GOAL OF THE EXERCISE: Word for word, restate the lines from the start of the data below through the line containing "M['yellow_banner'] = banner_yellow()".

DATASET SECTION:
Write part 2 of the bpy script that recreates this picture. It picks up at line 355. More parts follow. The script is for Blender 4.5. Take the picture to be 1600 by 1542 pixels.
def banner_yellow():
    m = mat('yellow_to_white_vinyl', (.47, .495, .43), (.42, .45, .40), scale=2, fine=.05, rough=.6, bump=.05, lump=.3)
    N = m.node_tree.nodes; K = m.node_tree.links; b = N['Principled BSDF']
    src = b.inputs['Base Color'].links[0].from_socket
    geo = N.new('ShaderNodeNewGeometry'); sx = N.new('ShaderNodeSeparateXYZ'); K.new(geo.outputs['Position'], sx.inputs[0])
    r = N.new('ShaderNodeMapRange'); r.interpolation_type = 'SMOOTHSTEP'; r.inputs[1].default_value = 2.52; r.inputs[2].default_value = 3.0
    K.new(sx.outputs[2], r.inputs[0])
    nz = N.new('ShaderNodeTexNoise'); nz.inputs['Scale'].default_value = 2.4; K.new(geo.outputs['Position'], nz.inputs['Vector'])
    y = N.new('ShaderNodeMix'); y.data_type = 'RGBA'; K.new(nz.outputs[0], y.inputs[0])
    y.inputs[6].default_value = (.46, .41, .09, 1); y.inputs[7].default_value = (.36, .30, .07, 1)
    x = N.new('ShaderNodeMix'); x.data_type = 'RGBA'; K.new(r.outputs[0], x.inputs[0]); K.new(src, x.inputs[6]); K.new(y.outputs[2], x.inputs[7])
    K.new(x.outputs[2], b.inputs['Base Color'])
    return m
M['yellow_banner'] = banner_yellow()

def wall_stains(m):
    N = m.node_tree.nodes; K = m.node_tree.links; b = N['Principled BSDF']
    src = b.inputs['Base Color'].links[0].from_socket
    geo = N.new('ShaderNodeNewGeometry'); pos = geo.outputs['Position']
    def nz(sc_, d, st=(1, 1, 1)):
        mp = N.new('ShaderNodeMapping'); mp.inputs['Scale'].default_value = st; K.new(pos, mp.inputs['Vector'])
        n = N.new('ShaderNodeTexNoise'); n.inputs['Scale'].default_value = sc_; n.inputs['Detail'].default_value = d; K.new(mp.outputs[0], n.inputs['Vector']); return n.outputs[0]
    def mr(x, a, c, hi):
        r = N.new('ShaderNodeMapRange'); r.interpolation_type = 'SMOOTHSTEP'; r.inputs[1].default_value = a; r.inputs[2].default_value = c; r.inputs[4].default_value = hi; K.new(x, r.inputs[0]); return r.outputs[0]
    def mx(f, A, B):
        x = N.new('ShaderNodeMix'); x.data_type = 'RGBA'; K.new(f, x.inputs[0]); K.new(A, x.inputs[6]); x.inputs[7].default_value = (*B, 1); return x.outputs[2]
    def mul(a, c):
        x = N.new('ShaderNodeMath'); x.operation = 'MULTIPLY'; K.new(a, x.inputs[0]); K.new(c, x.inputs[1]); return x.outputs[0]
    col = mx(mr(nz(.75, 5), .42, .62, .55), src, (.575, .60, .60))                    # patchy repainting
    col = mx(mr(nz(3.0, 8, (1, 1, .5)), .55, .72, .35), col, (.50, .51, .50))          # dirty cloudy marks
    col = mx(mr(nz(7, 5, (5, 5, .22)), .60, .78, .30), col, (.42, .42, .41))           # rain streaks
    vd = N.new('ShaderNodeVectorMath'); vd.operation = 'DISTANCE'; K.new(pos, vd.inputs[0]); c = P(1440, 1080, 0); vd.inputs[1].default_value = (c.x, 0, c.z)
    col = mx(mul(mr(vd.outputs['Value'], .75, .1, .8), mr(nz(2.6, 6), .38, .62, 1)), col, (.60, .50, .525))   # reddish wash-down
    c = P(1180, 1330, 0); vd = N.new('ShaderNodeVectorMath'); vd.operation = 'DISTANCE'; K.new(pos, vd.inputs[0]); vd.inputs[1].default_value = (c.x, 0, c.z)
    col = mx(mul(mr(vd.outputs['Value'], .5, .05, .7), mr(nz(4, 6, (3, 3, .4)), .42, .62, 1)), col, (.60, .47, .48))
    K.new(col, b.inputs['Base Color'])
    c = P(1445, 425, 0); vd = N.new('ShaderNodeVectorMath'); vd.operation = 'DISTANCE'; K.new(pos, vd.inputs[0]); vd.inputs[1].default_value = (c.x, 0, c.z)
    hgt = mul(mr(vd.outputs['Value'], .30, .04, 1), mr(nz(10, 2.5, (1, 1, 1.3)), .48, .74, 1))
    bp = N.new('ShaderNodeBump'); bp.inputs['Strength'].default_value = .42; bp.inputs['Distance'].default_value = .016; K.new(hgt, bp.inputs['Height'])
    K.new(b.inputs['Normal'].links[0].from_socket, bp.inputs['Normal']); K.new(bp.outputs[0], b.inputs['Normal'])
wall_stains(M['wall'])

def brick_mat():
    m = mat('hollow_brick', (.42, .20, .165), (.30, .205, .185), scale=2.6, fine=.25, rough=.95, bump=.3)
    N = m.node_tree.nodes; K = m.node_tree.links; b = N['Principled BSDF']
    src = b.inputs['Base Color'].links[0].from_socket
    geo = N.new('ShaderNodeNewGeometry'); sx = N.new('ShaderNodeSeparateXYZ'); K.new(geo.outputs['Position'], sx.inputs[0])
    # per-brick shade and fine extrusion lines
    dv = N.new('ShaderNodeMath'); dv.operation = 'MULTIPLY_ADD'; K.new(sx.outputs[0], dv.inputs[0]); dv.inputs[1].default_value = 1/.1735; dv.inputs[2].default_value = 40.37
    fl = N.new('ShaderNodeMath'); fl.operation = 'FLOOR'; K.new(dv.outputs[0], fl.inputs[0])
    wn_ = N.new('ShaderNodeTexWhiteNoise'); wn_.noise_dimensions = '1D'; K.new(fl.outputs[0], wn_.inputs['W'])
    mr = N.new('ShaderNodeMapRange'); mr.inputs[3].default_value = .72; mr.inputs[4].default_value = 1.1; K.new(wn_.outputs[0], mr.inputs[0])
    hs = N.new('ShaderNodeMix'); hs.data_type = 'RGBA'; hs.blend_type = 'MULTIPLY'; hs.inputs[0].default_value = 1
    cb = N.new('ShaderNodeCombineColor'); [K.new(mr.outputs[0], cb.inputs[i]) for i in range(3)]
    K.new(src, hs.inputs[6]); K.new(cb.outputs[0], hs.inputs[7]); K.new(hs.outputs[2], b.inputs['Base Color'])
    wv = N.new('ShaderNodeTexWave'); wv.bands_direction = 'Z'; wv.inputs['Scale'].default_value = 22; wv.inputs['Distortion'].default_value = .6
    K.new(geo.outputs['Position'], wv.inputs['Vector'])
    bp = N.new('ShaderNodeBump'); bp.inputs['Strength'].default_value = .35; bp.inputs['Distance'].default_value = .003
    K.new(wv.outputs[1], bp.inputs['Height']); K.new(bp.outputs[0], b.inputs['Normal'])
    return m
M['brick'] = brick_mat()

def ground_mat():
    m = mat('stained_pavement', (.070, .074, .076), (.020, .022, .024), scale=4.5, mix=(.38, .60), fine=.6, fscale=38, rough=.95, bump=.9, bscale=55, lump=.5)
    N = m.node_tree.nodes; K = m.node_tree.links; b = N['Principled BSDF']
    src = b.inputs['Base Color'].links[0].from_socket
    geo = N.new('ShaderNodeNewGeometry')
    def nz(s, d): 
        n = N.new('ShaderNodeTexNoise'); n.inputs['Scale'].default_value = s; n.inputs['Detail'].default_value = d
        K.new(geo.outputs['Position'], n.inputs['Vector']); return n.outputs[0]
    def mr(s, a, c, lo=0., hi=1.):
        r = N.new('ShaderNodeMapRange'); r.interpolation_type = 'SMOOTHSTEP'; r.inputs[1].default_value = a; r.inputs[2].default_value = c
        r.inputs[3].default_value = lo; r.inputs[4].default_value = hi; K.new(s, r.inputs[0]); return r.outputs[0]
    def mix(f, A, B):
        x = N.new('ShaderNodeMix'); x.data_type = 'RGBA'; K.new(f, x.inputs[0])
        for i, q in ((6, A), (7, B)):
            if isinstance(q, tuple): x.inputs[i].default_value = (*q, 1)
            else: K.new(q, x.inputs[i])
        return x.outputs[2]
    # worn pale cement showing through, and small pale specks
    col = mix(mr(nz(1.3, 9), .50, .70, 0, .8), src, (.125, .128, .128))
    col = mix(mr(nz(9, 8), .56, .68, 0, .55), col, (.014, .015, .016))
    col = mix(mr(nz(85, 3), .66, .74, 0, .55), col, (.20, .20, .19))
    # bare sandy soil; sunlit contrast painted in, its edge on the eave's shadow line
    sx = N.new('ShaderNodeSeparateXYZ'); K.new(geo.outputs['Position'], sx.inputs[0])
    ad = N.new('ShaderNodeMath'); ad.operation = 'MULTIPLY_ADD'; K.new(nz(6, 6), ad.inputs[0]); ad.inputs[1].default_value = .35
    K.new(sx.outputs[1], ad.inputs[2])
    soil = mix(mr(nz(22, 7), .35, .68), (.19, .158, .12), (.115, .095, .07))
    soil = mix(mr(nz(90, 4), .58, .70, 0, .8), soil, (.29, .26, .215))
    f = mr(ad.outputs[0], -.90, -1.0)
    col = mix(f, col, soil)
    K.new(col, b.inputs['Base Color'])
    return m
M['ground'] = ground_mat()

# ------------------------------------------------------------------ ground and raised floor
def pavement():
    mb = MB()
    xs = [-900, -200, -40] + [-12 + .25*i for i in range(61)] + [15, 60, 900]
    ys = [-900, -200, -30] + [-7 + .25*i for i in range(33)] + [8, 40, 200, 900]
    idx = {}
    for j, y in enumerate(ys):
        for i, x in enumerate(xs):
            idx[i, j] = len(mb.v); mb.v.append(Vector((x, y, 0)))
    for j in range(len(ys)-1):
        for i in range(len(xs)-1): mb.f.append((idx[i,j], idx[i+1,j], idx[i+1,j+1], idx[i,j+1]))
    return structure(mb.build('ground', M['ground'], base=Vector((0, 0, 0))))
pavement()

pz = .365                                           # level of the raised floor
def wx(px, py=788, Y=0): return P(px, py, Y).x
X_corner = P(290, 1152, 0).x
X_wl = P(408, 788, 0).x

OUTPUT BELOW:
Write part 2 of the bpy script that recreates this picture. It picks up at line 355. More parts follow. The script is for Blender 4.5. Take the picture to be 1600 by 1542 pixels.
def banner_yellow():
    m = mat('yellow_to_white_vinyl', (.47, .495, .43), (.42, .45, .40), scale=2, fine=.05, rough=.6, bump=.05, lump=.3)
    N = m.node_tree.nodes; K = m.node_tree.links; b = N['Principled BSDF']
    src = b.inputs['Base Color'].links[0].from_socket
    geo = N.new('ShaderNodeNewGeometry'); sx = N.new('ShaderNodeSeparateXYZ'); K.new(geo.outputs['Position'], sx.inputs[0])
    r = N.new('ShaderNodeMapRange'); r.interpolation_type = 'SMOOTHSTEP'; r.inputs[1].default_value = 2.52; r.inputs[2].default_value = 3.0
    K.new(sx.outputs[2], r.inputs[0])
    nz = N.new('ShaderNodeTexNoise'); nz.inputs['Scale'].default_value = 2.4; K.new(geo.outputs['Position'], nz.inputs['Vector'])
    y = N.new('ShaderNodeMix'); y.data_type = 'RGBA'; K.new(nz.outputs[0], y.inputs[0])
    y.inputs[6].default_value = (.46, .41, .09, 1); y.inputs[7].default_value = (.36, .30, .07, 1)
    x = N.new('ShaderNodeMix'); x.data_type = 'RGBA'; K.new(r.outputs[0], x.inputs[0]); K.new(src, x.inputs[6]); K.new(y.outputs[2], x.inputs[7])
    K.new(x.outputs[2], b.inputs['Base Color'])
    return m
M['yellow_banner'] = banner_yellow()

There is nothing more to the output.